I am approaching my mid-60's ... I was born in the UK, but my folks, and my brother & I, came to Africa back in the mid-1950s (I was only about 5 years old then). I grew up in Ndola, Northern Rhodesia. In the mid-1960s we left Zambia, and came to SA.
I went back to Rhodesia from SA in the early 1970's, and joined the Rhodesian Army. I then left there in 1977 to head back to SA.
My folks left in 1984, and went back to England. My older boet & I are still here in SA, but we live far apart.
I actively encouraged my two sons (both born in SA), once they were finished school & tertiary studies, to get out of South Africa. The writing was already written in bright red blood on the walls of SA's economy.
My wife, & their mother, died after a long illness in 2001) and that seemed a good time for them to go abroad. I had already made sure they had both SA, and UK, passports, and they left SA in 2004/5.

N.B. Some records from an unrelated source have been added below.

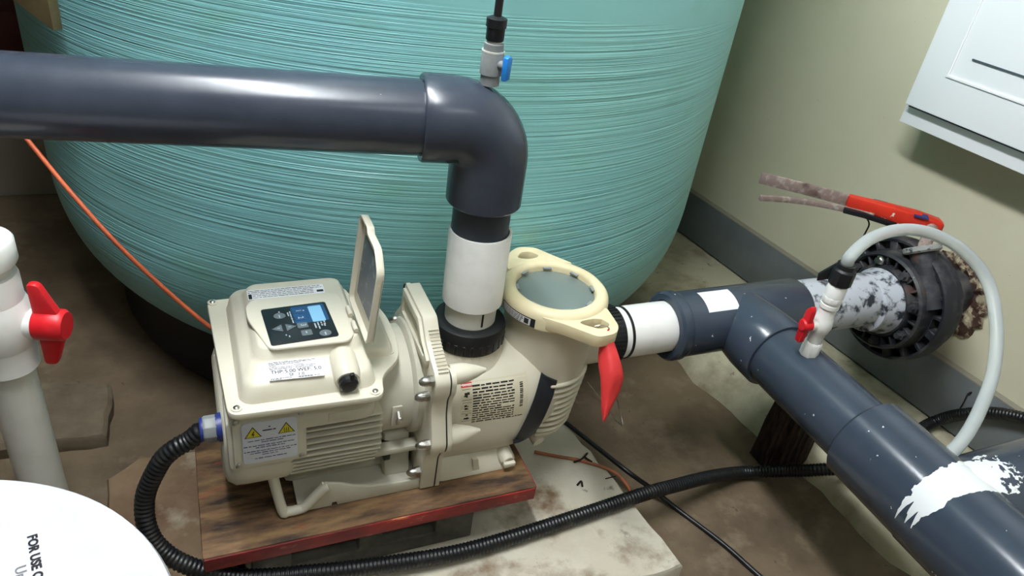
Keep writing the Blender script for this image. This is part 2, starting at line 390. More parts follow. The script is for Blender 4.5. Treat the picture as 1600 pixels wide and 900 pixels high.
# painted kerb along the wall, its worn edge sloping to the floor
def kerb():
    mb = MB(); n = 90; rows = []
    rnd = random.Random(3)
    for i in range(n + 1):
        y = 1.9 - 3.6 * i / n
        e = 0.757 + (0.2547 - y) * 0.136 + 0.008 * math.sin(y * 23) + rnd.uniform(-0.007, 0.007)
        xw = (WOFF + 0.02 - WN.y * y) / WN.x
        rows.append([V((e, y, FZ - 0.01)), V((e + 0.006, y, FZ + 0.012 + rnd.uniform(-.003, .003))), V((e + 0.03 + rnd.uniform(-.006, .006), y, KZ - 0.022)), V((e + 0.055 + rnd.uniform(-.006, .006), y, KZ - 0.002)), V((e + 0.085, y, KZ)), V((xw, y, KZ)), V((xw, y, FZ - 0.01))])
    return mb.rings(rows)
struct(kerb().build('trim_1', KERBM, angle=70), 'worn cream painted kerb at the foot of the wall')
pl = struct(MB().box(wp(WOFF - 0.011, 0.1, 0.036 + 0.0725), (0.022, 5.0, 0.145), (WN, WD, UP)).build('baseboard_right', PLINTH, bevel=0.002), 'grey skirting plank along the cream wall')
struct(MB().box(wp(WOFF - 0.0115, 0.1, 0.1825), (0.021, 5.0, 0.003), (WN, WD, UP)).build('pale_top_edge', PLTOP, pl))
# broken plaster where the pipe enters the wall
def crater():
    mb = MB(); rnd = random.Random(5); n = 48; C0 = wp(WOFF, 0, 0) + V((0, 0, 0.33)); C0 = V((C0.x - 0.0, 0.0, 0.33)); C0 = WN * (WOFF) + WD * (-0.14) + V((0, 0, 0.325))
    rs = []
    for k, (r, d) in enumerate(((0.105, 0.0), (0.098, 0.006), (0.084, 0.010), (0.07, 0.004), (0.06, 0.002))):
        rs.append([C0 + (WD * math.cos(2 * PI * i / n) + UP * math.sin(2 * PI * i / n)) * (r * (1 + rnd.uniform(-0.09, 0.09))) - WN * (d + rnd.uniform(0, 0.006)) for i in range(n)])
    return mb.rings(rs, False, True)
PLASTER = mat('broken_plaster', srgb(170, 158, 132), 0.9, srgb(70, 48, 38), 30, 8, (0.44, 0.52), bump=0.6, bscale=60)
struct(crater().build('trim_2', PLASTER, angle=25), 'broken brown plaster round the pipe hole')

# lamps that light the room
for k, (loc, (sx, sy), rad_, lb) in enumerate(LAMPS):
    t = thing('ceiling_lamp', loc, lb, 'lamp')
    MB().box((loc[0], loc[1], loc[2] + 0.068), (sx + 0.04, sy + 0.06, 0.08)).build('lamp_housing', LAMPM, t, bevel=0.008)
    m_ = mat('lit_diffuser_%d' % k, (0.93, 0.97, 1.0, 1), 0.5, emit=rad_)
    MB().box((loc[0], loc[1], loc[2] - 0.005), (sx, sy, 0.066)).build('lamp_diffuser', m_, t, bevel=0.01)

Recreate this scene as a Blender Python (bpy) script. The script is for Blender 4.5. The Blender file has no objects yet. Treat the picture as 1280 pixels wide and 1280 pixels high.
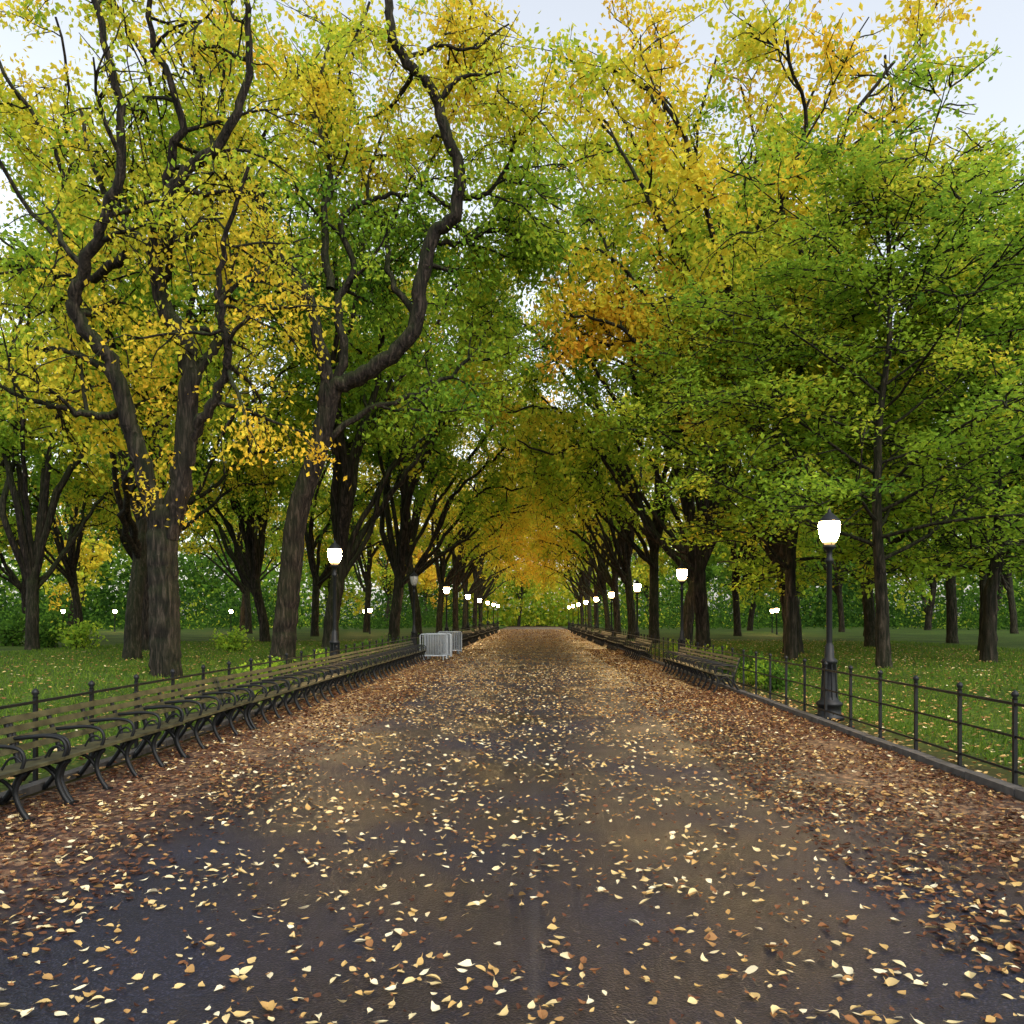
import bpy, math, random
import numpy as np
from mathutils import Vector
rng=np.random.default_rng(7); random.seed(7)
S=bpy.context.scene
COL=S.collection
R=math.radians

# ------------------------------------------------------------------ materials
def newmat(name):
    m=bpy.data.materials.new(name); m.use_nodes=True
    nt=m.node_tree; nt.nodes.clear()
    out=nt.nodes.new('ShaderNodeOutputMaterial')
    return m,nt,out
def N(nt,t,**kw):
    n=nt.nodes.new(t)
    for k,v in kw.items():
        if k in n.inputs: n.inputs[k].default_value=v
        else: setattr(n,k,v)
    return n
def ramp(nt,stops,interp='LINEAR'):
    r=nt.nodes.new('ShaderNodeValToRGB'); cr=r.color_ramp; cr.interpolation=interp
    while len(cr.elements)<len(stops): cr.elements.new(0.5)
    for e,(p,c) in zip(cr.elements,stops):
        e.position=p; e.color=(*c,1)
    return r
def math_n(nt,op,a,b=None,clamp=False):
    n=nt.nodes.new('ShaderNodeMath'); n.operation=op; n.use_clamp=clamp
    for i,x in enumerate((a,b)):
        if x is None: continue
        if isinstance(x,(int,float)): n.inputs[i].default_value=x
        else: nt.links.new(x,n.inputs[i])
    return n.outputs[0]
def mixc(nt,f,a,b):
    n=nt.nodes.new('ShaderNodeMix'); n.data_type='RGBA'
    for i,x in ((0,f),(6,a),(7,b)):
        if isinstance(x,(int,float)): n.inputs[i].default_value=x
        elif isinstance(x,tuple): n.inputs[i].default_value=(*x,1)
        else: nt.links.new(x,n.inputs[i])
    return n.outputs[2]

def leaf_material(name,stops,trans=0.5):
    m,nt,out=newmat(name)
    at=N(nt,'ShaderNodeAttribute'); at.attribute_name='v'
    oi=N(nt,'ShaderNodeObjectInfo')
    sep=N(nt,'ShaderNodeSeparateColor'); nt.links.new(oi.outputs['Color'],sep.inputs[0])
    sh=math_n(nt,'SUBTRACT',sep.outputs[0],0.5)
    v=math_n(nt,'ADD',at.outputs['Fac'],sh,True)
    r=ramp(nt,stops); nt.links.new(v,r.inputs[0])
    d=N(nt,'ShaderNodeBsdfDiffuse'); t=N(nt,'ShaderNodeBsdfTranslucent')
    nt.links.new(r.outputs[0],d.inputs[0]); nt.links.new(r.outputs[0],t.inputs[0])
    mx=N(nt,'ShaderNodeMixShader'); mx.inputs[0].default_value=trans
    nt.links.new(d.outputs[0],mx.inputs[1]); nt.links.new(t.outputs[0],mx.inputs[2])
    nt.links.new(mx.outputs[0],out.inputs[0])
    return m
LEAF=[(0.0,(.035,.090,.018)),(0.22,(.12,.25,.030)),(0.42,(.34,.49,.045)),(0.57,(.70,.63,.06)),(0.78,(.82,.55,.05)),(1.0,(.70,.34,.045))]
m_leaf=leaf_material('leaves',LEAF)
FALL=[(0.0,(.045,.024,.018)),(0.3,(.13,.058,.034)),(0.5,(.26,.125,.055)),(0.7,(.54,.36,.13)),(0.85,(.66,.53,.27)),(1.0,(.76,.68,.46))]
m_fall=leaf_material('fallen_leaf',FALL,0.1)
m_grass=leaf_material('grass_blade',[(0,(.035,.08,.012)),(.5,(.09,.17,.02)),(1,(.20,.26,.04))],0.4)

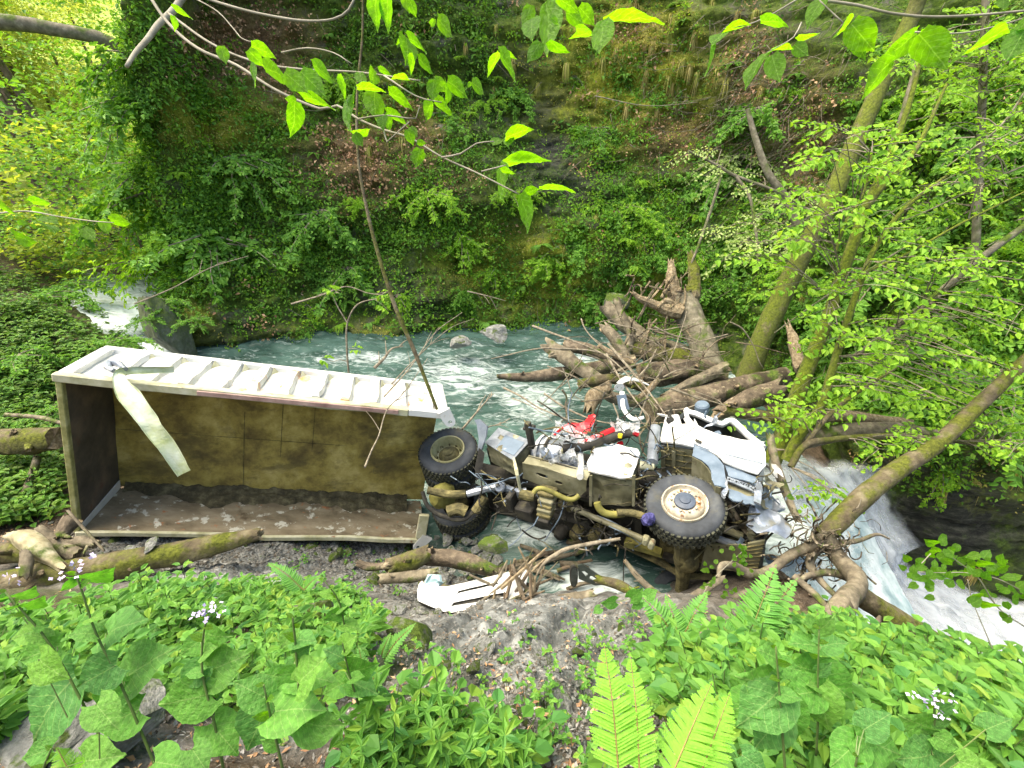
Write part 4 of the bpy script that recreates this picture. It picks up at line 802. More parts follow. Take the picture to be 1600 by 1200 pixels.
g = Geo(); g_prism(g, [at(x, y, t) for x, y, t in ((1193, 760, 6.3), (1205, 768, 6.3), (1225, 800, 6.2), (1215, 806, 6.1), (1188, 790, 6.1))], _F*.02); crumple(tobj('torn_sheet', g, MGP), 3, .07, 4, 19)
rr = random.Random(19)
for k in range(26):                                      # torn sheet, trim and glass crushed round the cab front
    x, y, t = rr.choice([(1205, 770, 6.2), (1200, 800, 6.0), (1215, 830, 5.8), (1190, 700, 7.0), (1165, 845, 6.0), (1140, 800, 6.2), (1200, 740, 6.6), (1110, 665, 7.1), (1050, 650, 7.2)])
    c = at(x+rr.gauss(0, 10), y+rr.gauss(0, 12), t+rr.uniform(-.1, .15)); U1 = unit(np.array([rr.gauss(0, 1) for _ in range(3)])+TT*.6); V1 = unit(np.cross(U1, [rr.gauss(0, 1), rr.gauss(0, 1), 1])); m = rr.randint(4, 7); a_ = sorted(rr.uniform(0, 6.28) for _ in range(m)); sz = rr.uniform(.06, .2)
    g = Geo(); g_prism(g, [c+U1*math.cos(q)*sz*rr.uniform(.6, 1.4)+V1*math.sin(q)*sz*.6 for q in a_], np.cross(U1, V1)*.01); crumple(tobj('torn_scrap', g, rr.choice([MSTEEL, MGP, MPW, MBLK, MKH, MGP])), 3, .08, 8, k)
g = Geo(); tbox(g, .25, .95, -1.7, -.5, -1.25, -.35, bev=.05); crumple(tobj('engine_block', g, MBLK), 2, .1, 3, 4)
g = Geo(); tbox(g, -.4, .3, -1.5, -.6, -.9, -.3, bev=.04); crumple(tobj('gearbox', g, MCH), 2, .1, 3, 5)
pl = [td(x, y, .02) for x, y in ((1104, 850), (1166, 852), (1160, 893), (1094, 888))]; X = unit(pl[1]-pl[0]); Y = unit(pl[3]-pl[0])
hl = [[(c := pl[0]+X*(.07+.1*k)+Y*.06)-X*.012-Y*.02, c+X*.012-Y*.02, c+X*.012+Y*.02, c-X*.012+Y*.02] for k in range(5)]
g = Geo(); g_plate(g, pl, hl, -TD*.02); tobj('skid_plate', g, MKH)
g = Geo(); rp = [td(x, y, .03) for x, y in ((1168, 850), (1195, 845), (1183, 893), (1164, 893))]; g_prism(g, rp, -TD*.03); rb = tobj('ribbed_radiator', g, MKH)
for k in range(7):
    f = (k+.7)/8; g = Geo(); g_tube(g, [rp[0]*(1-f)+rp[3]*f+TD*.01, rp[1]*(1-f)+rp[2]*f+TD*.01], .012, seg=5, step=1); obj('rib', g, MCH, rb)
for P, r, mt in (([(1112, 822), (1135, 828), (1158, 837)], .05, MKH), ([(1118, 838), (1130, 845), (1160, 853)], .045, MSTEEL), ([(1140, 790), (1152, 810), (1166, 832)], .035, MDW), ([(1128, 792), (1146, 812), (1150, 835)], .025, MBLK)):
    g = Geo(); g_tube(g, [at(x, y, 6.15) for x, y in P], r, seg=8, rough=.2); tobj('engine_pipe', g, mt)
g = Geo(); g_lathe(g, [(.001, .12), (.05, .11), (.08, .06), (.085, 0), (.07, -.07), (.001, -.1)], at(1014, 816, 5.95), TN, 14); crumple(tobj('blue_rag', g, MCLOTH), 2, .09, 11, 3)
# cables and debris behind the tanks
rr = random.Random(11)
for k in range(190):
    reg = rr.choice([((985, 1035), (700, 790), 6.6), ((900, 1040), (655, 700), 7.3), ((1120, 1180), (765, 850), 6.2), ((860, 1010), (800, 850), 7.0), ((860, 930), (660, 735), 7.0), ((1000, 1060), (690, 740), 6.7), ((1150, 1240), (740, 860), 5.9), ((730, 830), (740, 800), 7.2), ((840, 1000), (770, 870), 6.7)])
    x, y = rr.uniform(*reg[0]), rr.uniform(*reg[1]); L = [at(x, y, reg[2]+rr.uniform(-.15, .25))]; dx, dy = rr.uniform(-9, 9), rr.uniform(-7, 9)
    for s in range(4): dx += rr.uniform(-7, 7); dy += rr.uniform(-6, 6); x += dx; y += dy; L.append(at(x, y, reg[2]+rr.uniform(-.15, .25)))
    g = Geo(); g_tube(g, L, rr.choice([.006, .009, .013]), seg=5, step=.05); tobj('cable', g, rr.choice([MBLK, MBLK, MCH, MGP]))
g = Geo(); g_prism(g, [at(x, y, t) for x, y, t in ((882, 668, 7.5), (900, 662, 7.5), (914, 660, 7.5), (920, 650, 7.7), (927, 649, 7.7), (927, 662, 7.5), (921, 675, 7.35), (903, 683, 7.3))], _F*.06); crumple(tobj('red_panel', g, MRED), 3, .06, 5, 8)
for P, r in (([(905, 694), (932, 683), (960, 671)], .045), ([(880, 668), (872, 674), (866, 680)], .02), ([(963, 700), (968, 693), (973, 692)], .035), ([(990, 676), (997, 679)], .045)):
    g = Geo(); g_tube(g, [at(x, y, 7.2) for x, y in P], r, seg=6, rough=.15); tobj('red_bar', g, MRED)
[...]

One went to England and the other to Ireland (I bought them one-way tickets :twisted

. They are both now in Dublin, Ireland, one married, one in a relationship, and between the two of them & their wives / girlfriends I now have 3 young grand-daughters.
Both sons have good jobs, earning REAL money, with international corporations, and they and their families can afford to visit me in SA every couple of years.
So with my only local family remaining i.e. my older brother here in SA, I have thought of moving back to UK, or perhaps to Ireland. But frankly, I have a good life here in SA, with my investments over my working-life providing me with an adequate income, which enables me to have a comfortable, but not extravagant, retirement lifestyle in SA.
If I moved overseas, and converted my entire net worth from ZARs to Euro or GBP, I would not be able to enjoy anywhere near the quality of the lifestyle I currently have in SA ... And finally the thought of that miserable UK / Ireland weather also frightens the kuk out of me.
But if I was 20 to 30 years younger than I am now, I would have left this beautiful, but politically sad, farked-up land, without a backward glance.